İvan Gonçarov’un ilk defa 1859 yılında yayımlanan ikinci romanında Oblomov karakteri, tembelliğin, resmedilmiş hâli… 19. yüzyıl Rus edebiyatından sembolik bir karakter olan Oblomov, önemli kararlar vermekten ve kayda değer hareketler yapmaktan aciz genç ve cömert bir soyludur. Hayatı tembellik üzerine kuruludur. Roman boyunca odasını ve yatağını nadiren terk eder. İlk 50 sayfada sadece yatağından bir sandalyeye geçmeyi başarır. Kitap kim olduğu bilinmeyen bir kaynak tarafından Rus entelektüel kesiminin bir eleştirisi olarak düşünülmüştür. Günümüzde dahi “Oblomov” kelimesi Rus coğrafyasında tembelliği anlatan bir sıfat haline gelmiştir.

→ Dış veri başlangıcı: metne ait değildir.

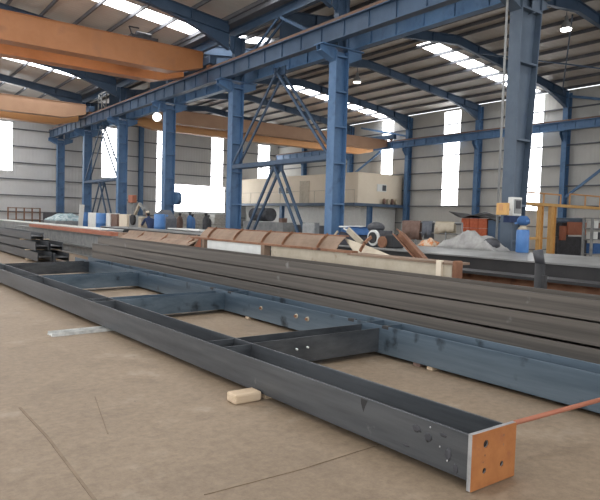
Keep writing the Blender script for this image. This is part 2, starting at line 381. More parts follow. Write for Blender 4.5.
mids = [46.9, 40.5, 34.1, 27.7, 21.3, 14.9, 8.5]
cl = {46.9: 'blue steel column nearest the gable wall in the middle row', 40.5: 'second blue column from gable, bracing legs on its right',
      34.1: 'blue column behind the first orange crane, third from gable', 27.7: 'blue column beside the glaring round lamp',
      21.3: 'blue column left of the large bracing, gable window behind it', 14.9: 'broad blue column right of the large bracing, office behind it',
      8.5: 'nearest and tallest grey-blue column carrying a white cabinet'}
def mid_column(y, XM=12.45):
    near = y < 10
    m = M['bluegrey'] if near else M['blue']
    t = thing('steel_column', cl[y], 'column', (XM, y, 0), 'middle row columns')
    top = 9.2 if near else 6.9
    D, W = (.70, .46) if near else (.52, .36)
    if near: XM = 12.55
    if near:   # tapered shaft, wider at the head
        W = .32; xl = ony(501.5, 200, y + W/2).x; D = .46; XM = xl + D/2; tw_ = lambda z: xl + .40 + .062*z
        mb = MB().box((xl, y-W/2, .03), (xl+.03, y+W/2, 9.2))
        mb.prism([(xl+.03, y-.009, .03), (tw_(.03)-.03, y-.009, .03), (tw_(9.2)-.03, y-.009, 9.2), (xl+.03, y-.009, 9.2)], (0, .018, 0))
        mb.bar((tw_(.03)-.015, y, .03), (tw_(9.2)-.015, y, 9.2), W, .03, (0, 1, 0))
    else:
        mb = MB().hb((XM, y, .03), (XM, y, 6.95), D, W, (1, 0, 0), tf=.03, tw=.018)
    mb.build('shaft', m, t)
    for z in ([.9, 2.1, 3.4, 4.55, 5.65, 6.75] if not near else [1.2, 2.05, 3.6, 5.4, 6.65, 7.4]):
        for sgn in (-1, 1):
            MB().box((XM - D/2 + .03, y + sgn*.012, z), ((XM + D/2 if not near else tw_(z)) - .03, y + sgn*W/2*.97, z + .05)).build('stiffener', m, t)
    MB().box((XM - D/2 - .08, y - W/2 - .08, 0), (XM + D/2 + .08, y + W/2 + .08, .03)).build('base_plate', m, t)
    # brackets with cap plate
    mb = MB()
    for sgn in (-1, 1):
        x0 = XM + sgn*D/2; x1 = XM + sgn*.85
        for dy in (-.1, .1):
            mb.prism([(x0, y + dy - .008, 7.02), (x1, y + dy - .008, 7.02), (x1, y + dy - .008, 6.86), (x0, y + dy - .008, 6.62)], (0, .016, 0))
        mb.bar((x0, y, 6.61), (x1, y, 6.85), .02, .3)
    mb.box((XM - .86, y - .22, 7.02), (XM + .86, y + .22, 7.06))
    mb.build('bracket', m, t)
    if not near:
        mb = MB().hb((XM, y, 7.06), (XM, y, 8.83), .34, .24, (1, 0, 0), tf=.02)
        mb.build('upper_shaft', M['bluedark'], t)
    mb = MB()   # head plates reaching both rafters
    for sgn in (-1, 1):
        mb.prism([(XM + sgn*.15, y - .01, 8.1), (XM + sgn*.15, y - .01, 8.83), (XM + sgn*.36, y - .01, 8.83), (XM + sgn*.36, y - .01, 8.3)], (0, .02, 0))
    mb.build('head_plate', M['bluedark'], t)
    return t
for y in mids: mid_column(y)

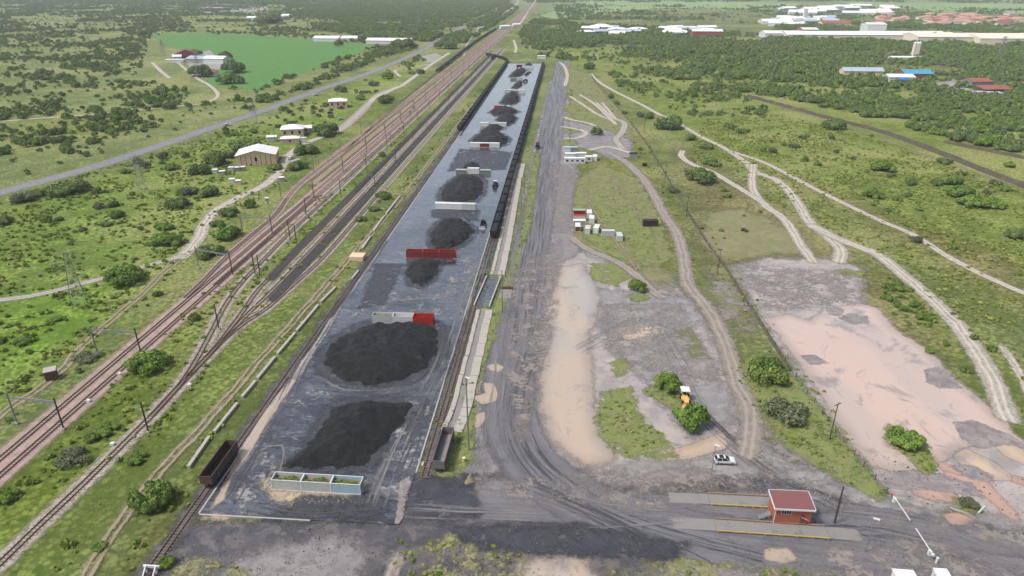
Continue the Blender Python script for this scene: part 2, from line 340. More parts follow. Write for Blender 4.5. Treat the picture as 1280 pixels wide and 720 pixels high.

Konuya bu meşhur roman karakteriyle başlama sebebim, hayatında kayda değer hiç bir şey olmayan, ömrü tembellikle geçmiş bir insanın bile hayatının roman olabileceği ve hatta üzerinden 150 yıl geçmiş olmasına rağmen tüm dünyada okunmaya devam edebildiğini anlatmaya çalışmaktır. Bazı hayatlar vardır ki baştan sona serüven doludur. Ancak bu başlı başına yeterli olsaydı bu tarz insanların hayatlarını anlatan film veya dizilerin tamamının başarılı olması beklenirdi. Bazen bu türde hikayesi olan bir filmin senaryosunun ne kadar kötü yazıldığını görüyoruz. Önemli olan neyi anlattığımızdan çok nasıl anlattığımızdır… Bu romanlar için de film senaryoları için de geçerli bir durumdur.

Senaryo, roman ya da başka türde eser yazan birisi konu bulmakta güçlük çekiyor ise en bildiği konu olan kendi hayatından işe koyulabilir. Unutulmasın ki “Her hayat yazılmaya değerdir.”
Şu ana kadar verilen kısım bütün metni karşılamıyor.